-- START MATERIAL --

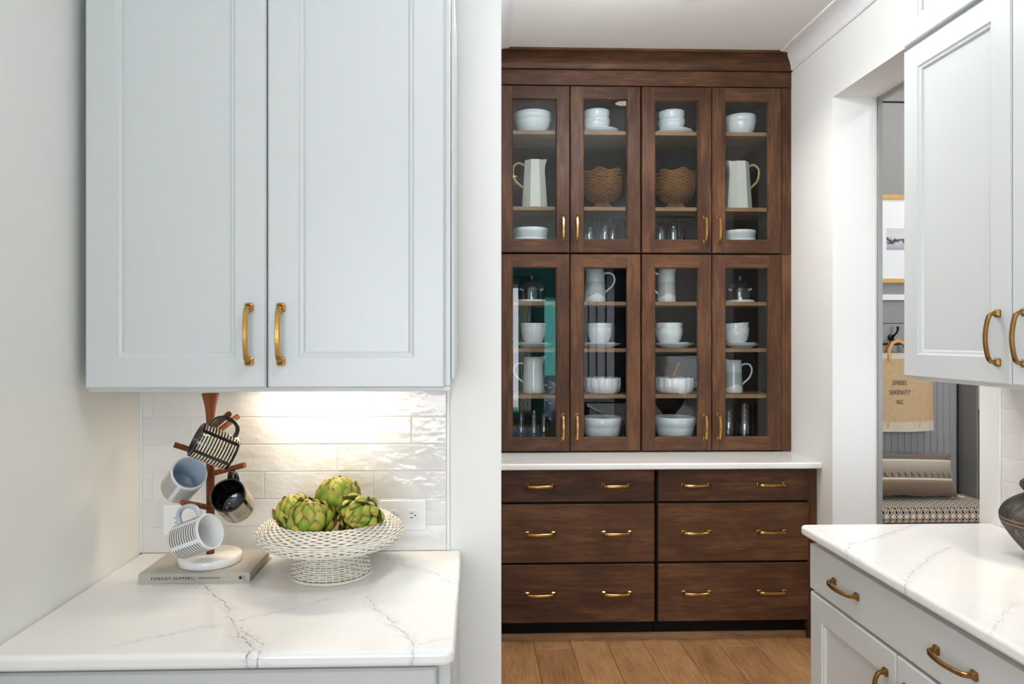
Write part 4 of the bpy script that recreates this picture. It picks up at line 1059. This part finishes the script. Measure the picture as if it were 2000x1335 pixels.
put('side_panel', B().box(2.17, 2.195, 4.10, YB + 0.015, 0.0, 3.39).mesh('side_panel', [M['grey_wall']]), lk, bevel=0.002)
bn = empty('bench', (2.68, 4.38, 0.0), 'grey bench box under the patterned seat cushion', 'bench')
put('seat', B().box(2.20, 3.175, 4.17, 4.585, 0.355, 0.392).mesh('seat', [M['grey_wall']]), bn, bevel=0.003)
put('front_panel', B().box(2.20, 3.175, 4.20, 4.22, 0.0, 0.354).mesh('front_panel', [M['grey_wall']]), bn)
# cushion
def soft_box(x0, x1, y0, y1, z0, z1, r_):
    b = B(); sec = []
    ys = [(y0, z0), (y1, z0), (y1, z1), (y0, z1)]
    for (cy, cz, a0) in ((y0 + r_, z0 + r_, PI), (y1 - r_, z0 + r_, 1.5 * PI), (y1 - r_, z1 - r_, 0), (y0 + r_, z1 - r_, 0.5 * PI)):
        for k in range(6):
            t = a0 + k / 5 * PI / 2; sec.append((cy + r_ * math.cos(t), cz + r_ * math.sin(t)))
    xs = [x0, x0 + 0.01] + [x0 + (x1 - x0) * k / 12 for k in range(1, 12)] + [x1 - 0.01, x1]
    rows_ = []
    for i, xv in enumerate(xs):
        s_ = 0.9 if i in (0, len(xs) - 1) else 1.0
        cyc, czc = (y0 + y1) / 2, (z0 + z1) / 2
        rows_.append([(xv, cyc + (p[0] - cyc) * s_, czc + (p[1] - czc) * s_) for p in sec])
    b.quadgrid(rows_, closed_v=True); b.poly(rows_[0][::-1]); b.poly(rows_[-1])
    return b
put('seat_cushion', soft_box(2.205, 3.170, 4.16, 4.58, 0.393, 0.487, 0.035).mesh('seat_cushion', [M['cushion']]), label='black and cream diamond patterned bench cushion', cat='cushion')
# pillow
b = B(); nu, nv = 28, 18; W_, H_, T_ = 0.66, 0.27, 0.16
for s_ in (-1, 1):
    rows_ = []
    for i in range(nu + 1):
        u = -1 + 2 * i / nu; row = []
        for j in range(nv + 1):
            v = -1 + 2 * j / nv
            px = W_ / 2 * u * (1 - 0.075 * (1 - v * v)) + (0.012 * u if v < -0.8 else 0.0); pz = H_ / 2 * v * (1.0 - 0.10 * (1 - u ** 4) * (0.6 if v > 0 else 0.2)) + 0.004 * math.sin(9 * u + 4 * v)
            th = (max(0, 1 - u * u) ** 0.42) * (max(0, 1 - v * v) ** 0.5) * (1 + 0.06 * math.sin(11 * u) * v)
            row.append((px, s_ * T_ / 2 * th + 0.004 * s_, pz))
        rows_.append(row)
    b.quadgrid(rows_)
pw = empty('lumbar_pillow', (2.70, 4.425, 0.640), 'woven taupe and cream lumbar pillow on the bench cushion', 'pillow', rot=(-0.26, 0.02, 0.0))
local('cover', b.mesh('cover', [M['pillow']]), pw)
b = B()
for s_ in (-1, 1):
    b.sweep([(s_ * 0.318, 0, -0.125), (s_ * 0.335, -0.004, -0.133), (s_ * 0.352, -0.006, -0.136), (s_ * 0.366, -0.006, -0.137)], lambda i: 0.010 - 0.002 * i)
local('corner_tassels', b.mesh('corner_tassels', [M['jute_w']]), pw)
# hook and tote bag
hk = empty('coat_hook', (2.714, YB - 0.013, 1.50), 'black double coat hook holding the tote bag', 'hook')
local('plate', B().lathe([(0.0, 0.0), (0.020, 0.0), (0.021, 0.004), (0.018, 0.012), (0.0, 0.015)], 24).mesh('plate', [M['black']]), hk).rotation_euler = (PI / 2, 0, 0)
local('upper_prong', B().sweep([(0, -0.008, 0.0), (0.006, -0.030, 0.012), (0.014, -0.048, 0.032), (0.017, -0.055, 0.055), (0.015, -0.055, 0.070)], lambda i: (0.008, 0.007, 0.0065, 0.0075, 0.0085)[i]).mesh('upper_prong', [M['black']]), hk)
local('lower_prong', B().sweep([(0, -0.008, -0.002), (0.004, -0.028, -0.022), (0.006, -0.046, -0.030), (0.008, -0.058, -0.022), (0.008, -0.060, -0.012)], lambda i: (0.008, 0.007, 0.0065, 0.007, 0.009)[i]).mesh('lower_prong', [M['black']]), hk)
tb = empty('tote_bag', (2.715, 4.52, 0.90), 'tan canvas tote bag with black lettering hanging from the coat hook', 'bag')
def bag_face(s_, zlo, zhi, off=0.0):
    rows_ = []
    for i in range(17):
        u = -1 + 2 * i / 16; row = []
        for j in range(7):
            z_ = zlo + (zhi - zlo) * j / 6; f = z_ / 0.495
            hw = 0.238 - 0.012 * f
            px = hw * u
            puff = (0.030 * (1 - u ** 4)) * (1 - 0.55 * f) + 0.006 * math.sin(7 * u + 9 * f) * (1 - u * u) * (1 - 0.5 * f)
            row.append((px, s_ * (puff + 0.006 + off) , z_ + 0.006 * u * u * (1 - f)))
        rows_.append(row)
    return rows_
b = B()
for s_ in (-1, 1): b.quadgrid(bag_face(s_, 0.0, 0.495))
ft, bk_ = bag_face(-1, 0, 0.495), bag_face(1, 0, 0.495)
b.quadgrid([ft[0], bk_[0]]).quadgrid([ft[-1], bk_[-1]]).quadgrid([[r_[0] for r_ in ft], [r_[0] for r_ in bk_]])
local('canvas', b.mesh('canvas', [M['jute']]), tb)
b = B()
for s_ in (-1, 1): b.quadgrid(bag_face(s_, 0.462, 0.499, 0.0015))
local('top_band', b.mesh('top_band', [M['jute_w']]), tb)
b = B()
for s_ in (-1, 1): b.quadgrid(bag_face(s_, -0.002, 0.060, 0.0015))
local('bottom_band', b.mesh('bottom_band', [M['jute_w']]), tb)
for s_, yy in ((-1, -0.020), (1, 0.016)):
    hp = [(-0.062, yy - (0.012 if s_ < 0 else -0.006), 0.455), (-0.060, yy, 0.52), (-0.035, yy * 0.6, 0.562), (0.006, 0.0 + yy * 0.4, 0.581), (0.045, yy * 0.6, 0.562), (0.072, yy, 0.52), (0.076, yy - (0.012 if s_ < 0 else -0.006), 0.455)]
    local('strap', B().sweep(hp, [(0.0015, 0.010), (-0.0015, 0.010), (-0.0015, -0.010), (0.0015, -0.010)], up=(0, 1, 0), smooth=False).mesh('strap', [M['leather']]), tb)
for body, zz in (('DREES', 0.310), ('SERENITY', 0.248), ('NC', 0.187)):
    o = letter(tb, body, 0.040, (-0.002, -0.0415 if zz < 0.2 else (-0.0395 if zz < 0.26 else -0.037), zz), 'black_ink', 1.15); o.scale = (0.72, 1, 1)
# picture
pc = empty('framed_picture', (2.79, YB - 0.02, 1.85), 'pale gold framed print of a small landscape on the mudroom wall', 'picture')
fx0, fx1, fz0, fz1 = 2.42, 3.12, 1.853, 2.424
put('frame', B().box(fx0, fx1, YB - 0.036, YB - 0.013, fz0, fz0 + 0.028).box(fx0, fx1, YB - 0.036, YB - 0.013, fz1 - 0.028, fz1).box(fx0, fx0 + 0.028, YB - 0.036, YB - 0.013, fz0 + 0.028, fz1 - 0.028).box(fx1 - 0.028, fx1, YB - 0.036, YB - 0.013, fz0 + 0.028, fz1 - 0.028).mesh('frame', [M['frame']]), pc, bevel=0.002)
put('mat_board', B().box(fx0 + 0.028, fx1 - 0.028, YB - 0.026, YB - 0.014, fz0 + 0.028, fz1 - 0.028).mesh('mat_board', [M['mat_board']]), pc)
put('print', B().box(-0.105, 0.105, -0.0012, 0.0, -0.07, 0.07).mesh('print', [M['picture']]), pc, at=(2.785, YB - 0.0261, 2.138))
sw = empty('switch_plate', (3.177, 4.41, 1.05), 'small white switch plate on the locker side panel', 'switch')
put('plate', B().box(3.179, 3.1848, 4.33, 4.425, 1.045, 1.195).mesh('plate', [M['plastic']]), sw, bevel=0.002)
put('toggle', B().box(3.1745, 3.179, 4.372, 4.383, 1.108, 1.132).mesh('toggle', [M['plastic']]), sw, bevel=0.001)

# ------------------------------------------------------------------ ceiling downlights (each lamp with its own light)
def downlight(x_, y_, power, label, col=(1.0, 0.94, 0.86), spread=PI * 0.75, z_=ZC):
    e = empty('downlight', (x_, y_, z_), label, 'light', 'ceiling downlights')
    local('trim_ring', B().lathe([(0.056, -0.001), (0.082, -0.001), (0.080, -0.006), (0.058, -0.008), (0.056, -0.001)], 32).mesh('trim_ring', [M['trim']]), e)
    local('lens', B().lathe([(0.0, -0.003), (0.056, -0.003)], 32).mesh('lens', [M['lamp']]), e)
    d = bpy.data.lights.new('downlight', 'AREA'); d.shape = 'DISK'; d.size = 0.11; d.energy = power; d.color = col; d.spread = spread
    o = bpy.data.objects.new('light', d); COL.objects.link(o); o.parent = e; o.location = (0, 0, -0.012)
downlight(0.96, 3.07, 10, 'ceiling downlight in front of the brown hutch')
downlight(0.35, 1.0, 3, 'ceiling downlight between the two counters')
downlight(0.35, -0.8, 3, 'ceiling downlight behind the camera')
downlight(3.00, 4.00, 5, 'ceiling downlight in the mudroom', z_=3.4)

def fill_globe(x_, y_, strength, label, z_=ZC, col=(0.90, 0.95, 1.0, 1), R=0.08):  # unseen ceiling globes added as high fill light
    e = empty('fill_globe', (x_, y_, z_), label, 'lamp', 'added fill globes')
    local('canopy', B().lathe([(0.0, -0.001), (0.062, -0.001), (0.064, -0.008), (0.056, -0.022), (0.014, -0.028), (0.012, -0.045), (0.03, -0.050), (0.032, -0.060), (0.0, -0.061)], 32).mesh('canopy', [M['brass']]), e)
    local('globe', B().lathe([(0.0, -0.058)] + [(R * math.sin(t), -0.058 - R + R * math.cos(t)) for t in [PI * k / 14 for k in range(1, 14)]] + [(0.0, -0.058 - 2 * R)], 24).mesh('globe', [emit('opal fill globe', col, strength)]), e)
fill_globe(0.685, 2.50, 112, 'opal fill globe added as unseen light on the ceiling nearer the hutch')
fill_globe(0.25, 0.70, 46, 'opal fill globe added as unseen light on the ceiling above the aisle')
fill_globe(2.90, 3.00, 110, 'opal fill globe added as unseen light on the mudroom ceiling', z_=3.4)

# ------------------------------------------------------------------ great room behind the camera (seen in the glass)
cu = empty('curtain', (0.98, -4.93, 0.02), 'long sage curtain beside the rear window', 'curtain')
pts = []
for k in range(61):
    xx = 0.78 + 0.24 * k / 60; pts.append((xx, -4.93 + 0.028 * math.sin(k * 0.95)))
b = B(); b.quadgrid([[(p[0], p[1], 0.02) for p in pts], [(p[0], p[1], 2.55) for p in pts]])
b.quadgrid([[(p[0], p[1] + 0.004, 2.55) for p in pts], [(p[0], p[1] + 0.004, 0.02) for p in pts]])
put('cloth', b.mesh('cloth', [M['curtain']]), cu)
put('rod', B().sweep([(-2.9, -4.93, 2.57), (-1.0, -4.93, 2.57), (1.15, -4.93, 2.57)], 0.012).mesh('rod', [M['black']]), cu)
put('area_rug', B().box(-1.6, 1.05, -4.4, -1.9, 0.0015, 0.012).mesh('area_rug', [M['rug']]), label='blue grey rug on the great room floor', cat='rug')
sb = empty('sideboard', (1.45, -4.0, 0), 'dark navy drawer sideboard in the great room', 'sideboard')
M['navy'] = plain('navy lacquer', rgb(34, 44, 58), 0.35)
put('body', B().box(1.24, 1.69, -4.7, -2.75, 0.06, 0.86).mesh('body', [M['navy']]), sb, bevel=0.004)
for k in range(3):
    for q in range(3):
        dd = put('drawer', B().box(1.222, 1.239, -4.68 + q * 0.645, -4.06 + q * 0.645, 0.10 + k * 0.25, 0.335 + k * 0.25).mesh('drawer', [M['navy']]), sb, bevel=0.003)
        put('pull', B().box(1.205, 1.221, -4.45 + q * 0.645, -4.29 + q * 0.645, 0.215 + k * 0.25, 0.225 + k * 0.25).mesh('pull', [M['trim']]), dd)
put('plinth', B().box(1.27, 1.66, -4.66, -2.79, 0.001, 0.06).mesh('plinth', [M['navy']]), sb)

tc = empty('added_tall_cabinet', (1.55, -1.0, 0), 'tall dark navy cabinet added behind the camera to darken the glass reflections', 'cabinet')  # unseen block added so the hutch glass reflects something dark
put('body', B().box(1.45, XR - 0.002, -2.55, 0.40, 0.0, 2.5).mesh('body', [M['navy']]), tc, bevel=0.003)
nb = empty('base_cabinet', (1.28, -1.0, 0), 'dark navy drawer base in front of the tall navy cabinet', 'cabinet')
put('body', B().box(1.13, 1.425, -2.55, 0.40, 0.0, 0.85).mesh('body', [M['navy']]), nb, bevel=0.003)
put('top', B().box(1.10, 1.426, -2.56, 0.41, 0.851, 0.882).mesh('top', [M['quartz_h']]), nb, bevel=0.004)
for k in range(5):
    y0 = -2.545 + k * 0.589
    put('door', framed_panel(y0 + 0.002, y0 + 0.585, 0.9, 2.48, 0.07, 1.427, 0.021, 0.011, 'x', 0.012).mesh('door', [M['navy'], M['navy']]), tc)
    for z0, z1 in ((0.1, 0.35), (0.355, 0.605), (0.61, 0.84)):
        dd = put('drawer', slab_front(y0 + 0.002, y0 + 0.585, z0, z1, 1.108, 0.021, 'x').mesh('drawer', [M['navy']]), nb, bevel=0.002)
        handle(dd, (1.108, y0 + 0.29, (z0 + z1) / 2), '-x', True, False)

-- END MATERIAL --

# [TO DO]
Take every line that includes the string "picture" and copy it.

# [EXERCISE OUTPUT]
Write part 4 of the bpy script that recreates this picture. It picks up at line 1059. This part finishes the script. Measure the picture as if it were 2000x1335 pixels.
# picture
pc = empty('framed_picture', (2.79, YB - 0.02, 1.85), 'pale gold framed print of a small landscape on the mudroom wall', 'picture')
put('print', B().box(-0.105, 0.105, -0.0012, 0.0, -0.07, 0.07).mesh('print', [M['picture']]), pc, at=(2.785, YB - 0.0261, 2.138))